Я постоянный участник международных крупных форумов и Мюнхенской конференции. На следующей неделе буду на Варшавском форуме по безопасности. Там как раз много людей, которые хотели бы получить мой анализ, мое мнение. Вот, собственно, я так и зарабатываю, в том числе и дотирую собственный канал. Точно так же, как и его зрители, подписчики и спонсоры.

Марфа Смирнова: Да, у вас уже почти полмиллиона подписчиков, с чем поздравляю. Последний вопрос, вообще из другой области и, возможно, не самый удобный. Украина — коррупционное государство?

Владимир Милов: Если вопрос «да» или «нет», то — конечно. Но, с другой стороны, если вы посмотрите хотя бы на рейтинг Transparency International, то Украина проделала огромный прогресс за последние десять лет. До Майдана 2014 года она была хуже России в международном рейтинге восприятия коррупции. Сейчас заметно выше. Не помню, какое конкретно там место, но, по-моему, 115-е или 116-е. Извините, если ошибаюсь. А раньше была примерно на 140-м. Есть очень серьезные улучшения, но есть и много еще над чем работать. Я верю в украинское гражданское общество. Я вижу, как они постоянно следят за всем, долбают свою власть, там идет большой процесс публичной дискуссии, в том числе о коррупции.

Так что коррупции в Украине, к сожалению, очень много. Сказать, что это благополучная в этом плане страна, нельзя. Но они много делают, чтобы эту проблему решить. И это стало возможным благодаря тому, что они выбрали двигаться по пути демократии, европейской интеграции, которая дает прозрачность и общественную среду для обсуждения этих болячек и их исцеления. У них есть проблемы, но у них в этом смысле многое получается.

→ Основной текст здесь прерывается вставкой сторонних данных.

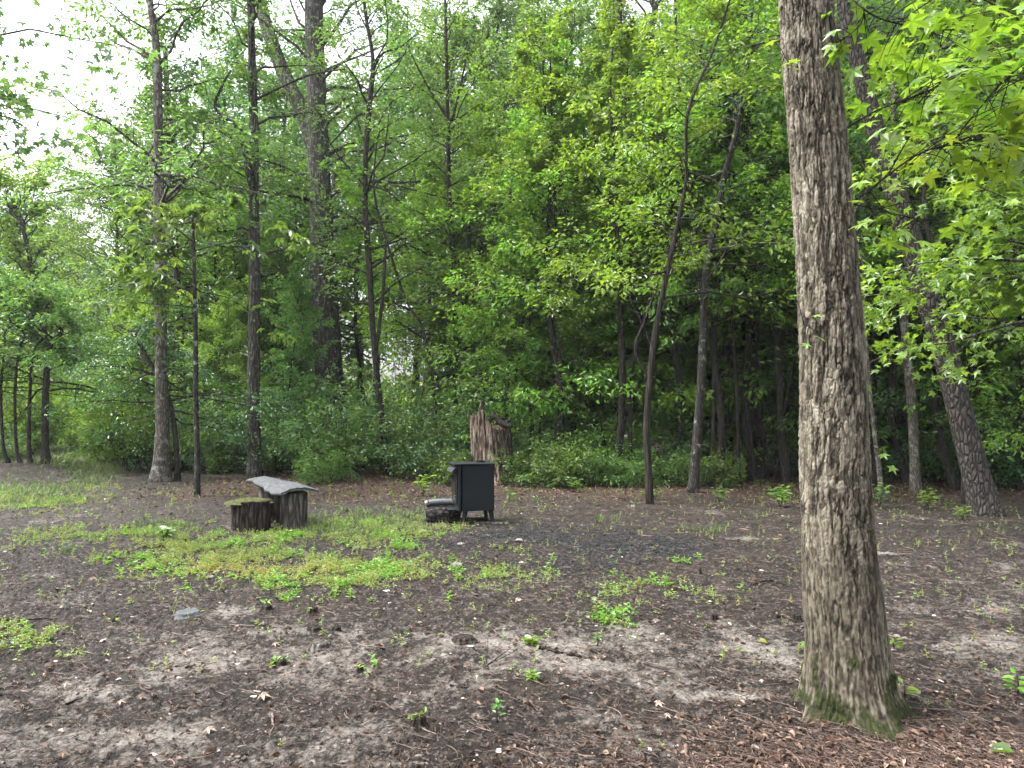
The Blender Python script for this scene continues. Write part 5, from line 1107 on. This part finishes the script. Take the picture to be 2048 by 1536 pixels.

Марфа Смирнова: Скажу с сожалением про страну, в которой я нахожусь. Это Грузия, которая в какой-то момент тоже выбрала правильный путь в сторону Запада и демократии и в каком-то смысле тоже победила коррупцию. Но сейчас — об этом говорят жители Грузии, не мне судить, — все откатилось обратно.

Владимир Милов: Да, есть очевидный регресс Грузии, и неслучайно. Вы же видите дискуссию о статусе кандидата в члены Европейского Союза — что, в отличие от Украины и Молдовы, Грузии ничего не дали. Дело идет к тому, что не дадут, потому что действующие власти действительно разворачивают ситуацию назад по многим направлениям. Это откат и в области демократических институтов, и в плане коррупции, и так далее.

Но это вопрос к грузинам. Мне тоже, честно говоря, непонятен парадокс. С одной стороны, там 70-80 процентов за интеграцию с Евросоюзом и НАТО, подавляющее большинство населения поддерживает правильные, прозрачные, транспарентные политические и экономические реформы, но при этом большинство голосует за партию «Грузинская мечта», которая ведет страну в другую сторону.

Я хотел бы понять, почему так происходит. Здесь прежде всего вопрос к грузинскому обществу, к общественному мнению: если вы хотите ситуацию исправить и снова развернуть в правильную сторону, надо это делать. Не мне советовать, но ситуация зависшая и, на мой взгляд, довольно странная.

Марфа Смирнова: Спасибо вам, Владимир, большое!